Why do I get the feeling that Shashi is missing a moustache? Maybe I've seen too much Vijeta and Basera! And neither Shashi not Zeenat look particularly remorseful in the morning-after caps - lack of conscience or lots of practise?

This sounds like a bad version of Man Woman And Child (the good one being Masoom which also came out the same year) - though I dont know how having Zeenat stay alive will help the plot along. But what the heck, devoted Shashi-fan - thats me! So I've got to watch this film too.

antarra said...

Maybe the problem with the morning after caps is lack of skill on part of the screen-capper.

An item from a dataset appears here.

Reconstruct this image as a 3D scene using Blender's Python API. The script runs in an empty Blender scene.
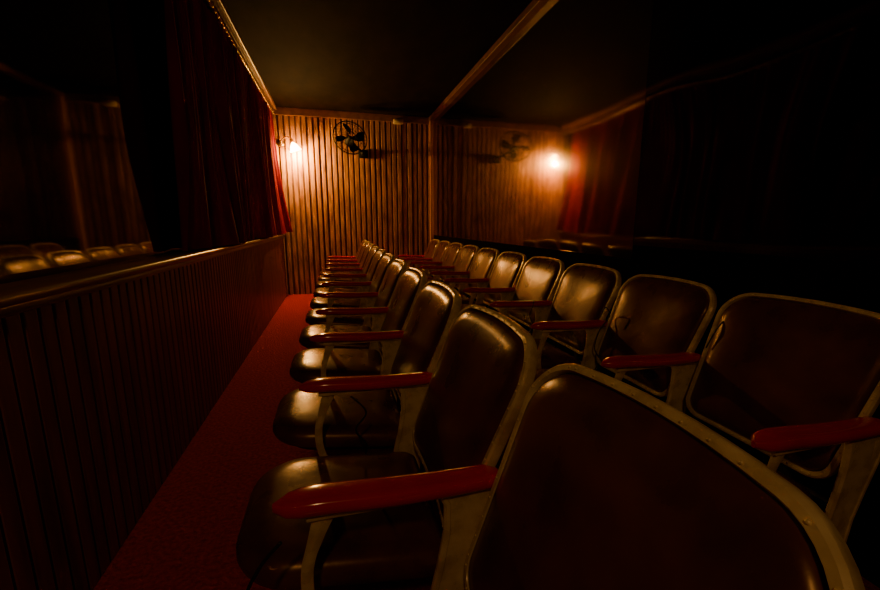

They are not happy bunnies at that point.

Well, the plot definetely requires a death ...

It's not a good movie, but it has a sufficient number of good bits to keep my happy.

And I didn't even mention the cock-fight. :)

KeepingItSimple said...

Can you believe this is the directed by the same director who gave us the Blockbuster GADAR !!!

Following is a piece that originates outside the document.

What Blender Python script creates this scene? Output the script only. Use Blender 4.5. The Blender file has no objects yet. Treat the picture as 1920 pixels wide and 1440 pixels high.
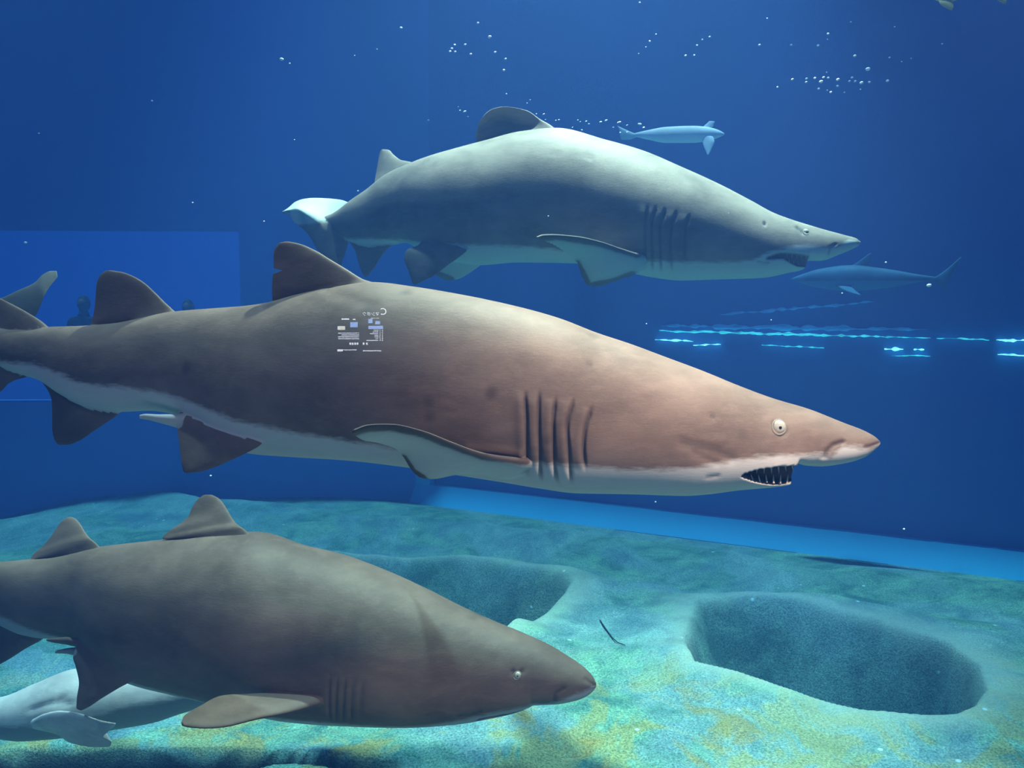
import bpy, bmesh, math, random
import numpy as np
from mathutils import Vector, Matrix

random.seed(7)
rng = np.random.default_rng(11)
sc = bpy.context.scene
COL = sc.collection

# ------------------------------------------------------------------ camera
F_PX = 1507.0
PITCH = math.atan(120.0 / F_PX)
cam_d = bpy.data.cameras.new('camera')
cam_d.sensor_fit = 'HORIZONTAL'; cam_d.sensor_width = 36.0
cam_d.lens = F_PX / 1920.0 * 36.0
cam_d.clip_start = 0.05; cam_d.clip_end = 100
cam = bpy.data.objects.new('camera', cam_d); COL.objects.link(cam)
cam.location = (0, 0, 0)
cam.rotation_euler = (math.pi / 2 - PITCH, 0, 0)
sc.camera = cam

# ------------------------------------------------------------------ world, lights, exposure
sc.view_settings.view_transform = 'Standard'
sc.view_settings.look = 'None'
sc.view_settings.gamma = 1.0
sc.view_settings.use_curve_mapping = False
sc.view_settings.exposure = 0.0
sc.cycles.use_denoising = True
sc.cycles.caustics_reflective = False
sc.cycles.caustics_refractive = False
sc.cycles.max_bounces = 5
sc.cycles.diffuse_bounces = 2
sc.cycles.glossy_bounces = 3
sc.cycles.transparent_max_bounces = 8
sc.cycles.volume_bounces = 0
sc.cycles.sample_clamp_indirect = 4.0

world = bpy.data.worlds.new('world'); sc.world = world
world.use_nodes = True
bg = world.node_tree.nodes['Background']
bg.inputs['Color'].default_value = (0.02, 0.10, 0.32, 1)
bg.inputs['Strength'].default_value = 0.45

def lamp(name, kind, loc, target, energy, color, **kw):
    d = bpy.data.lights.new(name, kind)
    d.energy = energy; d.color = color
    for k, v in kw.items(): setattr(d, k, v)
    o = bpy.data.objects.new(name, d); COL.objects.link(o)
    o.location = loc
    v = Vector(target) - Vector(loc)
    o.rotation_euler = v.to_track_quat('-Z', 'Y').to_euler()
    return o
# overhead halide light above the pool
lamp('overhead_sun', 'SUN', (0, 6, 6), (0.2, 5.75, 0), 8.6, (1.0, 0.95, 0.86), angle=math.radians(2.0))
# lamp over the near glass, on the visitors' side of the pool
lamp('front_lamp', 'SPOT', (1.15, 1.1, 1.25), (0.58, 2.5, -0.30), 760, (1.0, 0.60, 0.44), spot_size=math.radians(56), spot_blend=1.0, shadow_soft_size=0.12)
lamp('front_lamp', 'SPOT', (-1.2, 0.7, 1.6), (-0.9, 2.8, -0.65), 48, (1.0, 0.72, 0.56), spot_size=math.radians(70), spot_blend=1.0, shadow_soft_size=0.2)  # weak left fill, added to brighten the sharks
# lamp over the crown of the topmost shark
lamp('top_lamp', 'SPOT', (0.9, 4.35, 4.7), (0.15, 4.2, 0.3), 6600, (1.0, 0.80, 0.58), spot_size=math.radians(56), spot_blend=0.6, shadow_soft_size=0.10)
# unseen fill added behind the camera to lift the sharks' bellies
lamp('belly_fill', 'AREA', (0.2, -0.6, -1.9), (0.2, 3.0, -1.0), 32, (1.0, 0.86, 0.76), shape='RECTANGLE', size=5.0, size_y=1.0)
# narrow spots added to draw pale shafts in the haze
lamp('shaft_spot', 'SPOT', (-1.6, 6.5, 5.0), (-2.6, 6.0, -2.6), 2100, (0.35, 0.5, 1.0), spot_size=math.radians(34), spot_blend=1.0, shadow_soft_size=0.3)
lamp('shaft_spot', 'SPOT', (2.0, 6.2, 5.0), (2.0, 6.6, -2.6), 1300, (0.35, 0.5, 1.0), spot_size=math.radians(22), spot_blend=1.0, shadow_soft_size=0.3)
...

I loved this movie even though the perspective of 'Man Woman and Child' (Masoom) is from the "Family Director's One".

queen's said...

cant care for more...it's a shashi movie..no matter how bad d screenplay or d story etc etc etc or how old he is :P liked d 'Gratuitous' shashi pix

memsaabstory said...

Yay for mature romance! And non-judgmental treatment of infidelity!

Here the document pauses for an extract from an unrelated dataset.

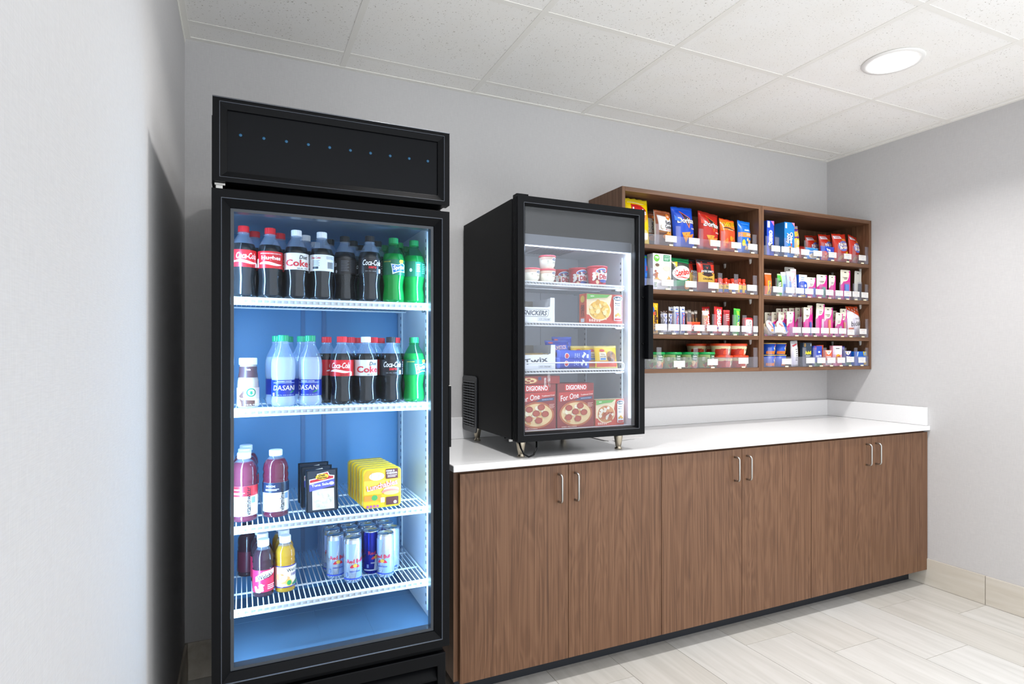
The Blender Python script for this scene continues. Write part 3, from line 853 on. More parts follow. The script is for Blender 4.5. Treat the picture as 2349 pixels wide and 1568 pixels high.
JUICE = [(0.024, 0.0), (0.0275, 0.003), (0.0282, 0.008), (0.0268, 0.012), (0.0280, 0.016), (0.0280, 0.078), (0.0270, 0.083), (0.0285, 0.089), (0.0268, 0.095), (0.0282, 0.101), (0.0270, 0.116), (0.0200, 0.130), (0.0155, 0.136), (0.0150, 0.141)]
FRAP = [(0.026, 0.0), (0.0285, 0.004), (0.0285, 0.060), (0.0275, 0.075), (0.0235, 0.092), (0.0225, 0.100), (0.0225, 0.116), (0.0215, 0.120)]

def shrink(prof, d, top):
    out = []
    for (r, z) in prof:
        if z >= top: break
        out.append((r - d, max(z, 0.0015)))
    r = out[-1][0]
    for (r0, z0), (r1, z1) in zip(prof, prof[1:]):
        if z0 <= top <= z1: r = r0 + (r1 - r0) * (top - z0) / (z1 - z0) - d
    return out + [(r, top)]

def cap_mesh(r, z0, z1, ribs=20):
    m = MB()
    n = ribs * 2
    pr = [(r * 0.99, z0), (r, z0 + 0.003), (r, z1 - 0.0015), (r * 0.93, z1)]
    vs, fs = [], []
    for q, (rr, z) in enumerate(pr):
        for k in range(n):
            a = 2 * pi * k / n
            x = rr - (0.0006 if k % 2 and 0 < q < 3 else 0)
            vs.append((x * cos(a), x * sin(a), z))
    for j in range(3):
        for k in range(n):
            k2 = (k + 1) % n
            fs.append((j * n + k, j * n + k2, (j + 1) * n + k2, (j + 1) * n + k))
    fs += [tuple(range(n - 1, -1, -1)), tuple(3 * n + k for k in range(n))]
    m.add(vs, fs)
    return m

def bottle(name, label, prof, loc, cap_col, liquid, fill, lab=None, rotz=0.0, shell='pet', group=None, cap_r=0.0146, cap_h=0.016, art=None, scale=1.0, cap_rough=0.35):
    t = thing(name, label, 'bottle', loc, rotz, group)
    t.scale = (scale,) * 3
    zt = prof[-1][1]
    low = shrink(prof, 0.0, fill); up = [low[-1]] + [q for q in prof if q[1] > fill]
    MB().lathe(low, 32, cap1=False).build('bottle_body', shell, t)
    MB().lathe(up, 32, cap0=False, cap1=False).build('bottle_neck', 'pet_neck' if shell == 'pet' else shell, t)
    MB().lathe(shrink(prof, 0.0008, fill), 32).build('drink', LIQ[liquid], t)
    if prof in (COLA, WATER): MB().lathe([(0.0150, zt - 0.006), (0.0165, zt - 0.005), (0.0165, zt - 0.0035), (0.0150, zt - 0.0025)], 24, cap0=False, cap1=False).build('neck_ring', 'pet_neck' if shell == 'pet' else shell, t)
    cap_mesh(cap_r, zt - 0.001, zt + cap_h).build('cap', P(cap_col, cap_rough), t)
    if lab:
        z0, z1, col = lab
        pp = [(r + 0.0005, z) for r, z in prof if z0 < z < z1]
        rr = lambda z: next((r0 + (r1 - r0) * (z - q0) / (q1 - q0) for (r0, q0), (r1, q1) in zip(prof, prof[1:]) if q0 <= z <= q1 and q1 > q0), prof[0][0]) + 0.0005
        pp = [(rr(z0), z0)] + pp + [(rr(z1), z1)]
        l = MB().lathe(pp, 40, cap0=False, cap1=False).build('label', P(col, 0.3), t)
        if art:
            R = rr((z0 + z1) / 2)
            base = round_fn(pp)
            p = Print(2.4 * R, z1 - z0, lambda u, v, d: base(u, v + z0, d), 0.006)
            art(p)
            p.build(l, 'label_print', 0.35)
    return t

def art_cola(p):
    p.text('Coca-Cola', 0, 0.66, 0.68, 0.36, '#ffffff', shear=0.35, bold=0.015)
    p.wave(-0.85, 0.85, 0.30, 0.16, 0.05, '#ffffff')
    p.text('20 FL OZ', 0.25, 0.08, 0.30, 0.08, '#5a0a10').rect(0.66, 0.86, 0.03, 0.26, '#f3e9e9')
def art_name(p):
    p.text('SHARE AN ICE COLD COKE WITH', 0, 0.86, 0.74, 0.06, '#ffffff').text('Hughes', 0, 0.58, 0.66, 0.30, '#ffffff', bold=0.03)
    p.wave(-0.8, 0.85, 0.26, 0.17, 0.05, '#ffffff').rect(-1.15, -0.92, 0.05, 0.55, '#f0e2e2')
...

If I can find it with subtitles, maybe.

antarra said...

KeepingItSimple -- I thought it was a nice enough movie, it just could have been better. I haven't seen Gadar, so I don't know how it compares.

queen's -- He has worse movies to his name than this. At least it didn't make me want to through anything at the screen.

Memsaabstory -- It's out on Dvd with subtitles, though it was a bit hard to get hold off. I was so pleased it didn't die on my either; I was very scared it would.

yves said...

Ah Okay, I'll let off with your gratuitous Shashi pics this time, but my goodness, he really looks the same in all of them!! No? Still, I loved the eighties' feel in that review of yours!
cheers.

(BTW, the message before mine is for Chinese porn)

Beth said...

That hat is awful. Those glasses are awful. Your captions, however, are delightful!